Discover the growing threats to data security

In this Help Net Security interview, Pranava Adduri, CEO at Bedrock Security, discusses how businesses can identify and prioritize their data security risks.

Adduri emphasizes the necessity of ongoing monitoring and automation to keep up with evolving threats and maintain the shortest possible MTTD/MTTR. He also discusses the role of AI in enhancing security measures while acknowledging the new risks it introduces.

data security risks

How can businesses identify and prioritize their data security risks?

The first step to managing data security risks is to identify and understand what data you have. That means creating a comprehensive data inventory, one that includes all data stored across different systems and cloud environments, whether that data is structured or unstructured. Then you need to classify your data based on its sensitivity — confidential, restricted to internal access only, or public. Without this level of data visibility, managing data security risks is impossible, because data has no rules.

More than ever before, businesses generate and use data across a wide range of different use cases, users, and environments. Data is constantly growing, moving, and changing, making it both difficult to manage and irresponsible not to. At the same time that the data is expanding, malicious adversaries are taking advantage of this growing attack surface.

Attackers will use whatever tools and techniques are available to them to compromise this data. To make a meaningful impact on reducing data security risks, you need to ensure that your organization has the shortest MTTD/MTTR (meantime to detection/response) possible across all data. A continuous and comprehensive data inventory, coupled with robust monitoring tools and automation, helps ensure that security teams can keep up with the ever-changing threats on data easily, even as that data is created, shared, and used everywhere.
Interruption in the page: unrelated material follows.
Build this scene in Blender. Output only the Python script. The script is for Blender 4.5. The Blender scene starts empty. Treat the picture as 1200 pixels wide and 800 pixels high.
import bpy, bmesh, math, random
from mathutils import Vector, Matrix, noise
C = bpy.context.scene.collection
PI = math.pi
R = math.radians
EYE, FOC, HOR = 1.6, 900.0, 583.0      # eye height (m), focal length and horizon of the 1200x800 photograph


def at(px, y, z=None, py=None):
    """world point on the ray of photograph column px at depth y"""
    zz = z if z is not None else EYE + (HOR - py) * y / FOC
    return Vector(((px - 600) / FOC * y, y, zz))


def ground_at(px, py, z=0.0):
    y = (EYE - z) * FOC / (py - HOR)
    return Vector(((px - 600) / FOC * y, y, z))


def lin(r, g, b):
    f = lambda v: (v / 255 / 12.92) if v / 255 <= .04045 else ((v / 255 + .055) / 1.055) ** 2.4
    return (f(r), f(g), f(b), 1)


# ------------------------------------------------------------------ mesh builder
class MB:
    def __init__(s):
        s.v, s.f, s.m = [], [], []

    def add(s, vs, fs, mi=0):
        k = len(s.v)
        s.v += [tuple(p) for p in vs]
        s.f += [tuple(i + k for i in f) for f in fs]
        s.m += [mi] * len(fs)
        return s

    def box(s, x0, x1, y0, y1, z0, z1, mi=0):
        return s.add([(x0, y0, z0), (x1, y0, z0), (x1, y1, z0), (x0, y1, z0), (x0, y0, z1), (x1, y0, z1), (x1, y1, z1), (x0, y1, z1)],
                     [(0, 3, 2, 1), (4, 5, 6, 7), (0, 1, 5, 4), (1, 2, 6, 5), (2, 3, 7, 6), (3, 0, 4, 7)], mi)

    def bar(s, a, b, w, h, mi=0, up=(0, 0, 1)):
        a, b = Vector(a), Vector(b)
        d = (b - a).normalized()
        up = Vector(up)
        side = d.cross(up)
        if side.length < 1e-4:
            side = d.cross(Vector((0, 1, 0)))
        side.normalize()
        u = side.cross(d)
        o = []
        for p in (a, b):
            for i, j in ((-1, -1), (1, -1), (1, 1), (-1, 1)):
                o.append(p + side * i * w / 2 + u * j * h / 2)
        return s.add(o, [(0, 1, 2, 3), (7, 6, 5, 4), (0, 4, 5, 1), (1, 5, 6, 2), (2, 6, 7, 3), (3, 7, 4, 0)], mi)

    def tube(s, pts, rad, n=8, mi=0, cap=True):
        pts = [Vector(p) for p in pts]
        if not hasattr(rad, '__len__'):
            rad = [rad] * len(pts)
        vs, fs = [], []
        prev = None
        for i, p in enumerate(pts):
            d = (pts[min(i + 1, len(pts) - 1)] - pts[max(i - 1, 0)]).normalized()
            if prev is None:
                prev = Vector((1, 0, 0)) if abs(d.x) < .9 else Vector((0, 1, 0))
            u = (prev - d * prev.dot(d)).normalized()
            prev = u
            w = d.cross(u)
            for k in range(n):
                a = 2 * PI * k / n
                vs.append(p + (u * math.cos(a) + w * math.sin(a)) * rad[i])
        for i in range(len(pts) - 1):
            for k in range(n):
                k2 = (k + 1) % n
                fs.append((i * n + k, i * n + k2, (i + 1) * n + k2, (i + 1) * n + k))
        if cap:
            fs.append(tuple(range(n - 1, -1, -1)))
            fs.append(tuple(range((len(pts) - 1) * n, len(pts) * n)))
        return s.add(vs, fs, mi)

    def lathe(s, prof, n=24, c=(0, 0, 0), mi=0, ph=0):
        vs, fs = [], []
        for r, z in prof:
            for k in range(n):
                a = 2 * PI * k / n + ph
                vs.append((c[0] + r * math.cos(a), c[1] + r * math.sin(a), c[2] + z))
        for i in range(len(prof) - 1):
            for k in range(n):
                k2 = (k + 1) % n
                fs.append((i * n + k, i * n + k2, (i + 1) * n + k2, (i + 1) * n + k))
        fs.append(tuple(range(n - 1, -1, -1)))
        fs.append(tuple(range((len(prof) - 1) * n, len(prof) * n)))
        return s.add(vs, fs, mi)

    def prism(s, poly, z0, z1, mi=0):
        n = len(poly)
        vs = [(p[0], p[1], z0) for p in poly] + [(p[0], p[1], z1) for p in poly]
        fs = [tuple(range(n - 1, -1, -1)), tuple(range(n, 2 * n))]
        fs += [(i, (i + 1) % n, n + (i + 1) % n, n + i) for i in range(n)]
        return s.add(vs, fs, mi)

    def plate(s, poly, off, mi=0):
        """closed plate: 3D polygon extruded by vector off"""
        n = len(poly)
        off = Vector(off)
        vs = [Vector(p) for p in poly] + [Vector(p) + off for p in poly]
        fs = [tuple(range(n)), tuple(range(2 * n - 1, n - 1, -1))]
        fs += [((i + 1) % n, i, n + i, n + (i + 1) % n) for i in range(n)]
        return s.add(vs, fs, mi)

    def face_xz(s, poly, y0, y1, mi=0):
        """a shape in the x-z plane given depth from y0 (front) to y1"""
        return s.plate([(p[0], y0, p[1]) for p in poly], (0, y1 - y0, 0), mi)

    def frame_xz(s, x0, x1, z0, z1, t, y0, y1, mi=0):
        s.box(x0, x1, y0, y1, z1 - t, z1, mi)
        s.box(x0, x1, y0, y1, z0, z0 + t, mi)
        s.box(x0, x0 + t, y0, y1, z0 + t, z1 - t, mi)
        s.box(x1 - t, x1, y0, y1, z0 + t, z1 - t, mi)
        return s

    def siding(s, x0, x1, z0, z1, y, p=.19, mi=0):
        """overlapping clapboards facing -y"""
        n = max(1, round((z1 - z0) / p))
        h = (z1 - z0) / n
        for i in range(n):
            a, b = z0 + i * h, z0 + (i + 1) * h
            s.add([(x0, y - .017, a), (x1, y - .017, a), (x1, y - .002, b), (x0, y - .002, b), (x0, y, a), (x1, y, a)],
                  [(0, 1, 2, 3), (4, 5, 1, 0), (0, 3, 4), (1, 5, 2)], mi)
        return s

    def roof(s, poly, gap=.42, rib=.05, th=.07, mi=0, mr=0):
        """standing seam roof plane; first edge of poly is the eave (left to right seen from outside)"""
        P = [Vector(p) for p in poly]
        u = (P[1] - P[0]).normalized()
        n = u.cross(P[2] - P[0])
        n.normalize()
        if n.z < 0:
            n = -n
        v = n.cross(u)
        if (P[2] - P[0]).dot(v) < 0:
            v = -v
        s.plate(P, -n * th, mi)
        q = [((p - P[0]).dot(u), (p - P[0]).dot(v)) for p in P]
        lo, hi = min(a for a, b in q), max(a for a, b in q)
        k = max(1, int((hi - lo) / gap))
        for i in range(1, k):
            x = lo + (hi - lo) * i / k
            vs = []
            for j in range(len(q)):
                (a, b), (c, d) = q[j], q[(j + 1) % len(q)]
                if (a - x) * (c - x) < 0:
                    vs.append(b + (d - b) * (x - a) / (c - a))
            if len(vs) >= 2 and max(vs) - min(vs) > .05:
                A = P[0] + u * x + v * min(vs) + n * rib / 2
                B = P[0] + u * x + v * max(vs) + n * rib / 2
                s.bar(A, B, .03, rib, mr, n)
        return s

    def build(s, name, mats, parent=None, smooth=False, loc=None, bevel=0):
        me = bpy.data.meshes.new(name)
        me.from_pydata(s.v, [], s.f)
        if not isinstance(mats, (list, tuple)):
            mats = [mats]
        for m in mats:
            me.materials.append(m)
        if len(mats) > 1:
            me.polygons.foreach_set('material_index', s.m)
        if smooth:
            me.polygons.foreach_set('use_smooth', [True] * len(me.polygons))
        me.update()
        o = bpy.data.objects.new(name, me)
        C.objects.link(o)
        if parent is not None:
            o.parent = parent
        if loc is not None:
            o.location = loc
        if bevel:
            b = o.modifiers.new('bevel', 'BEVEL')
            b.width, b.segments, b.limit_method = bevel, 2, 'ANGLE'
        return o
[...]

What are the primary components of a comprehensive data security strategy?

Regardless of the maturity of a data security program, the most foundational component is the ability to discover and classify data—everywhere, accurately, and cost-effectively. This data visibility serves as the foundation for quicker MTTD/MTTR, enabling rapid updates as data and threats inevitably change. That data governance must include automatic classification of data, including unstructured data, in order to ensure that sensitive data is appropriately protected. Understanding new data types and contexts is particularly important because it helps you implement appropriate security measures and address data privacy concerns as new regulations emerge.

As organizations mature, enabling a DDR (data detection and response) program validates observations of risks to data and enforces company best practices and regulatory policies automatically without requiring adherence to static data classification rules. This approach allows more dynamic data classification, which aligns to organizational needs as data growth continues to accelerate.

Finally, for more advanced programs, enterprises can reduce data security risk proactively by pursuing the principle of least privilege initiatives to ensure that only those who require data have access to it, reducing the overall data risk surface (that is, by identifying and minimizing unused data), by hardening data to make it more resistant to unauthorized access (such as data encryption, data masking, and anonymization), and identifying core IP assets to ensure that they are appropriately protected.

How is the increasing use of AI impacting data security positively and negatively?

AI is critical for ensuring security teams can keep up with the rapid progression of data growth and modern attack techniques. However, using AI is not just leveraging a “co-pilot”—it is transforming how the system can dynamically adapt and respond to threats at the speed of data growth and attack. AI can help by enhancing threat detection, automating threat response, improving the speed and accuracy of analysis of user behavior patterns and anomalies, and automation of routine security tasks.

On the negative side, AI introduces new potential attack vectors. Attackers may identify and use vulnerabilities in AI models or possibly even use them to manipulate the data that’s used for training or decision making. AI models can also lack transparency in terms of why a system flagged an event as suspicious, which could make it more difficult for security teams to analyze an event effectively. And of course, there’s also the risk that adversaries could use AI to launch large-scale cyberattacks or automate social engineering techniques. These risks highlight the importance of organizations using and implementing AI responsibly to effectively counter them.

What key performance indicators should organizations track to measure the effectiveness of their data security programs?

Most effective programs measure data security programs with these key KPIs:

  • MTTD/MTTR – for data security and compliance issues.
  • Operating costs – for ensuring the lowest MTTD/MTTR. High operating costs will force a poor MTTD/MTTR result.
  • Human efforts/resources – this is required as constantly changing rules or co-pilot systems require people and training, increasing costs and MTTD/MTTR.
What emerging technologies or trends do you foresee impacting data security in the next five years?

Fundamentally, the cyber industry has been trying to protect everything that leads up to the data itself (network, identity, application, etc.). We see newer technologies that leverage AI to find data critical to the business, identify violations of policies, and take action without ongoing human intervention. More importantly, this will be a policy step that becomes independent of the underlying infrastructure (data in AWS, Azure, or Snowflake, for example), which today requires a vendor-specific approach. Imagine protecting data without having to say no to the business—and letting data sprawl safely.